April 13, 2022 § Leave a comment

I am leaving for Paris, France in 3 ½ weeks. This is my first international trip in over thirty-five years. The longing to visit Paris has been with me my whole life and this year, finally, is when I make that dream a reality. I don’t travel often, primarily because I work so much and despite having four weeks of vacation, I am subtly discouraged from taking it because we are so short staffed at work. But that’s a topic for another time. For now, I want to linger on the anticipation of having the time of my life in the City of Lights.

I am not going to Paris to run around the city and check off visiting a bunch of tourist attractions. Yes, there are touristy things I do want to see but my goal is to wander around the city, enjoy the culture, the people, the absolute Parisian-ness of it all and maybe make a new friend or two. Oh, and gorge myself on delicious food and wine, of course! But more than that, I want to prove to myself that I can travel to an international city alone, navigate the city with nothing more than a basic knowledge of the French language, and do it all looking fabulous! I want this experience to bear so many lovely and wonderful memories that will last a lifetime or, at least until I go back again and make more.

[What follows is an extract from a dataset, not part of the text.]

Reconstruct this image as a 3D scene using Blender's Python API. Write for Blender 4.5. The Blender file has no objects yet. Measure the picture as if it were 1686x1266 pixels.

Yes, I’m going solo. This inherently scares me because it means I actually have to rely on my wits in order to get around. I can’t just turn to my traveling companion and ask “how do we get there?”. I have to figure it out. And I am completely capable but I typically like having things done for me (I mean, who doesn’t?). I think going solo is going to make this experience that much richer and more significant for me because everything I do, everyone I interact with will be my choice and by me making those choices they will be much more intentional and curated. I love this. I am normally super impulsive so making intentional choices is an unfamiliar concept for me. In fact, this whole trip was an impulsivity that, once started, I couldn’t stop. It’s how I experience life. Impulsive choice first, consequences later. But this year, this year I told myself that I am going to start intentionally living life, enjoying those things, places, people, connections I’ve only talked about and this trip to Paris is the first of many of those experiences.